DİYARBAKIR'ı hiç gezmeden eksik olan benzinimizi para katışarak alıp havaalanına geçtik.uçağın bilinmez bir tarihe kadar rötar yaptığını öğrenince sıkılsak da hemen orada bulunan KADAYIFÇI SAİM'i ziyaret edince mutlu olduk.
fiyatları havalanlarına göre oldukça makul.biraz 9 günlük gezimizin hesabına baktık.her kasa olaylarında olduğu gibi kasa bir açık veriyordu bir fazla veriyordu.
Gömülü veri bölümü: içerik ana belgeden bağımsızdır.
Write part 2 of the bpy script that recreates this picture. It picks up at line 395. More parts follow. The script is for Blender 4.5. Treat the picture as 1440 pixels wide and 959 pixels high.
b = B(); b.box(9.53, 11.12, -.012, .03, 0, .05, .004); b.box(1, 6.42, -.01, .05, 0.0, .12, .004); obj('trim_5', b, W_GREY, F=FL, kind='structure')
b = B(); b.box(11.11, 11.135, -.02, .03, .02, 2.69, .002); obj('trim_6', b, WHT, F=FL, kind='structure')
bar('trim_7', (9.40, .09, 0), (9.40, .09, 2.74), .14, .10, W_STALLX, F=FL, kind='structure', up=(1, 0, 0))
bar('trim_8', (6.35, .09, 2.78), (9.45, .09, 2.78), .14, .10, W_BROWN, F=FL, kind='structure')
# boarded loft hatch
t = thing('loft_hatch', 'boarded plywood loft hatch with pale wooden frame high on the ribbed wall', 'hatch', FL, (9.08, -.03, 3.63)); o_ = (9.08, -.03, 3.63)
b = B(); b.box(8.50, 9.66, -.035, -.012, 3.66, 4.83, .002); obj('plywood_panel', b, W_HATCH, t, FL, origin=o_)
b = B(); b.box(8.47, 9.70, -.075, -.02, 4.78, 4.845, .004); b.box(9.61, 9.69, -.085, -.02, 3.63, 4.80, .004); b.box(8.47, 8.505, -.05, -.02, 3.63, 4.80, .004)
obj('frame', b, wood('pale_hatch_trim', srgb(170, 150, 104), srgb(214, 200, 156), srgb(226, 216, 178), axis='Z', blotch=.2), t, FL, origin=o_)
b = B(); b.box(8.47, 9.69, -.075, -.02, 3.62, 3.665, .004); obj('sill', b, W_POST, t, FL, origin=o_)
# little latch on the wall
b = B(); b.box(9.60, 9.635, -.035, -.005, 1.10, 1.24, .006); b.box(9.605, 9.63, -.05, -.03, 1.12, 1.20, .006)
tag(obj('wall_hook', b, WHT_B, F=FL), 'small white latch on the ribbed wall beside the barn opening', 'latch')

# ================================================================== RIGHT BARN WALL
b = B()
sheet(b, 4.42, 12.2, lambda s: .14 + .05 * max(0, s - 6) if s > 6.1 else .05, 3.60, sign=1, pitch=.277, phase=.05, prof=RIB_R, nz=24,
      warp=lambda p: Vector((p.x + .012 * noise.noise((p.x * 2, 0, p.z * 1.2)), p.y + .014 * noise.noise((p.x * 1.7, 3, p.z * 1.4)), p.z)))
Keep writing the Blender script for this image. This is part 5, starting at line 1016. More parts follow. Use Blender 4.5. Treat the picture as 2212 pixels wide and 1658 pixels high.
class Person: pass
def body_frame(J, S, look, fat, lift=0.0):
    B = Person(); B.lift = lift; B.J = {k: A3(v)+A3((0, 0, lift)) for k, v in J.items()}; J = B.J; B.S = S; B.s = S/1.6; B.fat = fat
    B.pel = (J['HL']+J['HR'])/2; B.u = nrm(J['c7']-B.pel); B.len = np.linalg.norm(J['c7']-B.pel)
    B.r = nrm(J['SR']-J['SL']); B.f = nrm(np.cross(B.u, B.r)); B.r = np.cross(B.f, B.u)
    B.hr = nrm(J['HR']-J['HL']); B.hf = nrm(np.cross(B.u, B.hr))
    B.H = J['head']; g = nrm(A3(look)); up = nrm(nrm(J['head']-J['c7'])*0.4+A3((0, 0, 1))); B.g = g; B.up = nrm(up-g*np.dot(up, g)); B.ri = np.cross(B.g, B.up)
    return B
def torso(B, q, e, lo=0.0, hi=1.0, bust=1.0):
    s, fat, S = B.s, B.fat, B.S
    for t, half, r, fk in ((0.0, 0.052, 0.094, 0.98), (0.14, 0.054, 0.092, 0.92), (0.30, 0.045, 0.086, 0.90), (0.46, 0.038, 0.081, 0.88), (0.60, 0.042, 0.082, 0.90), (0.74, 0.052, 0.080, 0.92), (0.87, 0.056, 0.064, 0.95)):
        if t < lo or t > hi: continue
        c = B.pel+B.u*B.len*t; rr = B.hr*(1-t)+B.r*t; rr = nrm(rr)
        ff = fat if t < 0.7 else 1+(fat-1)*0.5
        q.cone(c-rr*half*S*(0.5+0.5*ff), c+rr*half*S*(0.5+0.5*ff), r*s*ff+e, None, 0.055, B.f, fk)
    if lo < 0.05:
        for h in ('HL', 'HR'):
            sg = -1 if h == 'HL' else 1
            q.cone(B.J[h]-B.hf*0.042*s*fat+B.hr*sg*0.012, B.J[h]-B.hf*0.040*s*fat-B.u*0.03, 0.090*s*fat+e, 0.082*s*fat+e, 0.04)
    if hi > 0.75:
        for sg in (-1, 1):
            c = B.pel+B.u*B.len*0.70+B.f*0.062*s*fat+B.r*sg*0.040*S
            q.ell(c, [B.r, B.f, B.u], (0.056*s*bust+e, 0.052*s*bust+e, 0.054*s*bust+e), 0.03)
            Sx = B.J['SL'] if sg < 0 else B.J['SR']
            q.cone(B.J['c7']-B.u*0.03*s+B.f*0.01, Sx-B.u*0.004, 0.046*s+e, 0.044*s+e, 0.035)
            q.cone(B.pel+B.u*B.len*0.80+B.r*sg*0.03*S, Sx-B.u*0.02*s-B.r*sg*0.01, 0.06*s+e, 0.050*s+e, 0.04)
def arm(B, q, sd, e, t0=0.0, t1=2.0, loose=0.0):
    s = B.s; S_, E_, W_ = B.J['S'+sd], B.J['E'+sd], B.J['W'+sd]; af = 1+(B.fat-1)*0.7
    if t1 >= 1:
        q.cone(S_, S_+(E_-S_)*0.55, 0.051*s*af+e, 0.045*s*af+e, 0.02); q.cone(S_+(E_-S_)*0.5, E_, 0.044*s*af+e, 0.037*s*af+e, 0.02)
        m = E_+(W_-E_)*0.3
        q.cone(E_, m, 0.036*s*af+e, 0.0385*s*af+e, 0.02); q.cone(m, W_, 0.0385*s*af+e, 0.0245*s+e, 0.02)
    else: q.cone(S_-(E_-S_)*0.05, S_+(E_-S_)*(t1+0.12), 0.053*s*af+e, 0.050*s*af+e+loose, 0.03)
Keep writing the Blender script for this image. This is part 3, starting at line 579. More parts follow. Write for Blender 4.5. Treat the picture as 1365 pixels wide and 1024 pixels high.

masraflar açısından gezimizin kısa bir özetini yapacak olursak gezi boyunca 5 kişi konaklamaya 1255 lira
benzine 300 lira
oto kiralamaya 480 lira
otomobilin Diyarbakır'dan Adana'ya transferine 200 lira
yurt dışı çıkış harcına 75 lira
HALEP gidiş+dönüş yoluna 150 lira
HALEP kale gezisine 25 lira
HALFETİ tekne turuna 50 lira
yemek ve diğer masraflara 750 lira verdik.
toplam 3285 lira.
kişi başı yaklaşık 660 liraya tatili tamamladık.DİYARBAKIR HAVAALANINDA 3 saatten fazla rötar yapan uçağımızı beklerken gezimizin 'BİR DAHA NEREDE BULACAĞIZ!' sloganını söyleyerek ve gülerek bundan sonraki HATAY gezimize yoğunlaşamaya başadık.